Two recent posts from Victor Katolyk:

The negotiations between Kuchma, Yanukovych, and Yushchenko will be held at 18:00 in the presence of international mediators. Yushchenko refused to hold eye-to-eye meetings with Kuchma or Yanukovych.

The negotiations will be mediated by Xavier Solana, Jan Kubish, Alexander Kwasniewski (President of Poland), Valdas Adamkus (President of Lithuania) and, possibly, other European and Russian diplomats.

Jan Kubis is OSCE Secretary-General. This does seem to be a good sign, except a post after it reveals what may be a worrying development:

In Lugansk, the session of the Oblast council has finished its sitting. The deputies adopted a decree about creating an autonomous south-east republic and signed an appeal to Putin with a request for recognition, – says the press center of the Ukrainian Socialist Party.

Currently, the local deputies are awaiting the arrival of Moscow mayor Luzhkov.

One thing I’ve noticed over the past twenty-four hours has been the creation of parallel authorities within Ukraine, notably the National Salvation Council established by Yuschenko which has begun issuing issuing decrees and establishing its own military command structure for forces loyal to it. The worry I have is that while Yuschenko’s position appears to be strengthening – see, for instance, that reporters on Ukrainian state TV are moving away from the Government – those who fear a Yuschenko victory are moving to set up their own parallel (and perhaps secessionist) administration.

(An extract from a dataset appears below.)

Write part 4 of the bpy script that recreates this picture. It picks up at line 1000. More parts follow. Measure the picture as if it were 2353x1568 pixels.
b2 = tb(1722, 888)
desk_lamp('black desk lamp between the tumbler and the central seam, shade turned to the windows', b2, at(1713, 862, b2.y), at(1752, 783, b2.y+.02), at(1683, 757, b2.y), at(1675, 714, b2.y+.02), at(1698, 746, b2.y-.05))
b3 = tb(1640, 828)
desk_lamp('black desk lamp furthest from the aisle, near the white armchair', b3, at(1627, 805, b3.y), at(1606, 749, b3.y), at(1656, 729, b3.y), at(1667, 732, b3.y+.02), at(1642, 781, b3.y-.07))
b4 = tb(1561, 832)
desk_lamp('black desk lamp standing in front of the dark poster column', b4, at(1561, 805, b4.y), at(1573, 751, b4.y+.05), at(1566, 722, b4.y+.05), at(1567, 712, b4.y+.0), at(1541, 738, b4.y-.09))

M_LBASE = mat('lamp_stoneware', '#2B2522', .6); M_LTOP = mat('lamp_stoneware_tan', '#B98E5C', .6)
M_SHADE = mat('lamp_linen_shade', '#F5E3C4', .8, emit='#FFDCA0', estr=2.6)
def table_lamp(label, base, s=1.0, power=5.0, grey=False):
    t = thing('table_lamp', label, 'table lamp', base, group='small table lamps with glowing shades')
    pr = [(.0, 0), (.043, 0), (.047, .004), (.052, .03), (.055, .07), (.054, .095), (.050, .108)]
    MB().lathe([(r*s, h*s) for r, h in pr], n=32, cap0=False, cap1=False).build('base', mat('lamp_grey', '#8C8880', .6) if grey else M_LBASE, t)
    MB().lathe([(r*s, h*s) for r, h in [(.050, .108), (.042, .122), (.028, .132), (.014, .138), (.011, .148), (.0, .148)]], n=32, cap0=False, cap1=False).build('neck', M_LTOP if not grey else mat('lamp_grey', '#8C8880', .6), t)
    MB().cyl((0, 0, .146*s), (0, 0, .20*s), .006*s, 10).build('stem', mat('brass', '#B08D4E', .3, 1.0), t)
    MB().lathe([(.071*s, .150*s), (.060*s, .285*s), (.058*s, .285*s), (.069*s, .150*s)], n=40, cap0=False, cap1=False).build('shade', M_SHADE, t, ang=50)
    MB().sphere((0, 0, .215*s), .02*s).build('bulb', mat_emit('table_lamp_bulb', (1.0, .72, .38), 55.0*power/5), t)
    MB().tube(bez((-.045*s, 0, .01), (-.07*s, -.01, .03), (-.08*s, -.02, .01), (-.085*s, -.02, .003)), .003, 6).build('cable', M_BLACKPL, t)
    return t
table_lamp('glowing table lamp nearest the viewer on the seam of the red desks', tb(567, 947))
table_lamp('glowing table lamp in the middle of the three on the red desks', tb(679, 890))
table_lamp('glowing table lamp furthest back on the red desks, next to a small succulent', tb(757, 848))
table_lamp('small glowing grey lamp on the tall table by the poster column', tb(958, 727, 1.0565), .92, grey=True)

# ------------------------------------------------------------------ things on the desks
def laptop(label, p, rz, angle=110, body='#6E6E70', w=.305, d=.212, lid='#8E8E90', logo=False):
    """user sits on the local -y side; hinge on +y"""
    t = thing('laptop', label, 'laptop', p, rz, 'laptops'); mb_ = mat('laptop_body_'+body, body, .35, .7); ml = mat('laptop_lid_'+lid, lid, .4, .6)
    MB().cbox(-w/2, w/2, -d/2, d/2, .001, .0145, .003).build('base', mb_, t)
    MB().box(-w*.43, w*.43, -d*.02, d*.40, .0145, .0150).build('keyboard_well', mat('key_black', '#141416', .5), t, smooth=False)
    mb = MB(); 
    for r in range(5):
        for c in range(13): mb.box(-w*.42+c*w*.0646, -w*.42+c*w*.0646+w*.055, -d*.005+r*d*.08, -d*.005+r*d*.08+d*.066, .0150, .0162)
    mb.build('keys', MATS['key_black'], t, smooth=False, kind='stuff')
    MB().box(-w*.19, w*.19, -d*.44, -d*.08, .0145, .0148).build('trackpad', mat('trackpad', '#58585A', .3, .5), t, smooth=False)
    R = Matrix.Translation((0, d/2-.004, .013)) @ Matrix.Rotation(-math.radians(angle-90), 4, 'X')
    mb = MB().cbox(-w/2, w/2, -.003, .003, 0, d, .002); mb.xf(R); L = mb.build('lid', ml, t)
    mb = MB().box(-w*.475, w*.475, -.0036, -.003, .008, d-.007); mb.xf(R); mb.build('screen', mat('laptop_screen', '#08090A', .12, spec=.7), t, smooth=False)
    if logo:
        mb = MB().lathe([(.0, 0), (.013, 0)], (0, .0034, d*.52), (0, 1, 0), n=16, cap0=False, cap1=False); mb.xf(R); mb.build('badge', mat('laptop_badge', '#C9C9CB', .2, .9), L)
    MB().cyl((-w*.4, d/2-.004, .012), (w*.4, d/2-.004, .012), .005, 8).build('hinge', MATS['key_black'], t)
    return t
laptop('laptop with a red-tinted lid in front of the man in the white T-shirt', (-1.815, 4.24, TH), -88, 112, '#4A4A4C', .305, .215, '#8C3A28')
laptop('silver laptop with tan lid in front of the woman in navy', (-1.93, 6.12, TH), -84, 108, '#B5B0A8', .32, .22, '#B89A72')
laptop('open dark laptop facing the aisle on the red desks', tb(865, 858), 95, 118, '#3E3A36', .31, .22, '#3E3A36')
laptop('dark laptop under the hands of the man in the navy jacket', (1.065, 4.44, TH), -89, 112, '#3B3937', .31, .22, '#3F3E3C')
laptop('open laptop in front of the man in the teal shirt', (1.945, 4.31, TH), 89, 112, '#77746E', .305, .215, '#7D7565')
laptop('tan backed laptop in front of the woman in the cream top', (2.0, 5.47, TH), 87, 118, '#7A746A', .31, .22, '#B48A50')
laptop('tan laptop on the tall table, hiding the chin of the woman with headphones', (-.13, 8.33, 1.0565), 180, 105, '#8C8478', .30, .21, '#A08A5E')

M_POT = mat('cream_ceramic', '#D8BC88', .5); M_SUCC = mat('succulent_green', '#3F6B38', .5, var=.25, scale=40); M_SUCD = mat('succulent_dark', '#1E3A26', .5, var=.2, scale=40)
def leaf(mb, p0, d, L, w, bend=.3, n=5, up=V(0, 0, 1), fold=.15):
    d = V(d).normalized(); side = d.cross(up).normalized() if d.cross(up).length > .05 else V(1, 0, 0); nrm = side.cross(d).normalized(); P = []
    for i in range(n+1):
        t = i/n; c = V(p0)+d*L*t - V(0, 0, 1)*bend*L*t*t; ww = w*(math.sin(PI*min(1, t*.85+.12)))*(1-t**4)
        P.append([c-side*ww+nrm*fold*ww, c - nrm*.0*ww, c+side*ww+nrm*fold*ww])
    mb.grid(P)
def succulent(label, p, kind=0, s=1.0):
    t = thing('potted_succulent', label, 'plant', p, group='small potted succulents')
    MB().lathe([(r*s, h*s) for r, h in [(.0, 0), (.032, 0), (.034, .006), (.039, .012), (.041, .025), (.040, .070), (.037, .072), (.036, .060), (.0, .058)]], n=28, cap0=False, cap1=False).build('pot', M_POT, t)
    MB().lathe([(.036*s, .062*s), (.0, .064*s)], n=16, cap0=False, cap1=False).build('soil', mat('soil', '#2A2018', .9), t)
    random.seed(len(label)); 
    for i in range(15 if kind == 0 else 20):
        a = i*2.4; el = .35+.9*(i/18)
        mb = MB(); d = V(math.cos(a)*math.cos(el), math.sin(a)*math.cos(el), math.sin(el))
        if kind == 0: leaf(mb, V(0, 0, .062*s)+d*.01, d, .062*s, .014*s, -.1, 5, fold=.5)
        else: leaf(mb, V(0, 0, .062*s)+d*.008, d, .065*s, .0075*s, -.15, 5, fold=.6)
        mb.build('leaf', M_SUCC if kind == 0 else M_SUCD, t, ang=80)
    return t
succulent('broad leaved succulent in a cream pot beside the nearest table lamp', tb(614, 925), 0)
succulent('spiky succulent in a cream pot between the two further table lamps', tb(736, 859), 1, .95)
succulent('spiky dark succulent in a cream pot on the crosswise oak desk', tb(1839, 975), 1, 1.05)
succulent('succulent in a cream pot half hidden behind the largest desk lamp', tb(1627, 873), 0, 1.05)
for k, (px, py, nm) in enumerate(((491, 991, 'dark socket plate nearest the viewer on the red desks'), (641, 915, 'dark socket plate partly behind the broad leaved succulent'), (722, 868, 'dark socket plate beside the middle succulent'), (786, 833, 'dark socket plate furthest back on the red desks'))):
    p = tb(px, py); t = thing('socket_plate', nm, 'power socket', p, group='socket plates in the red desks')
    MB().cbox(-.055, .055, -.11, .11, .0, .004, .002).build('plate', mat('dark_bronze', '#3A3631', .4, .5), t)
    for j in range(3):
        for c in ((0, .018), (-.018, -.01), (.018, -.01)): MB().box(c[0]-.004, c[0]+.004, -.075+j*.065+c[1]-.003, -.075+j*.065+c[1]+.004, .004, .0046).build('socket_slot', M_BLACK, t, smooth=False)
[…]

As I write this, though, Victor has another update noting that the head of Yanukovich’s headquarters has said that “creating an autonomy in the Eastern oblasts is not the best solution”. However, the idea is now on the table. After the relative quiet since Wednesday evening, this afternoon looks like another critical phase. A lot will depend on how hardline both sides are in the negotiations.

Blogwise, there are updates from Foreign Notes, The Command Post is covering events in good detail and via there, a blog I wasn’t aware of before, Notes From Kiev.

There’s now also an official statement from the Council of Europe urging a peaceful solution.

2 thoughts on “A resolution in sight, or a deeper crisis?

  1. If parts of eastern Ukraine want to break off and join Russia, that might be for the best for the demainder of democratic Ukraine, because if they stayed in, its possible that they would cause inter-ethnic strife.

  2. If parts of eastern Ukraine want to break off and join Russia, and the rewst form a democratic Ukrainian republic, then it might be advantagous for democratic Ukraine: there are genuine ethnic differences inside the country, which could cause inter-ethnic strife, which will be lessened if those who don’t want to be in Ukraine leave.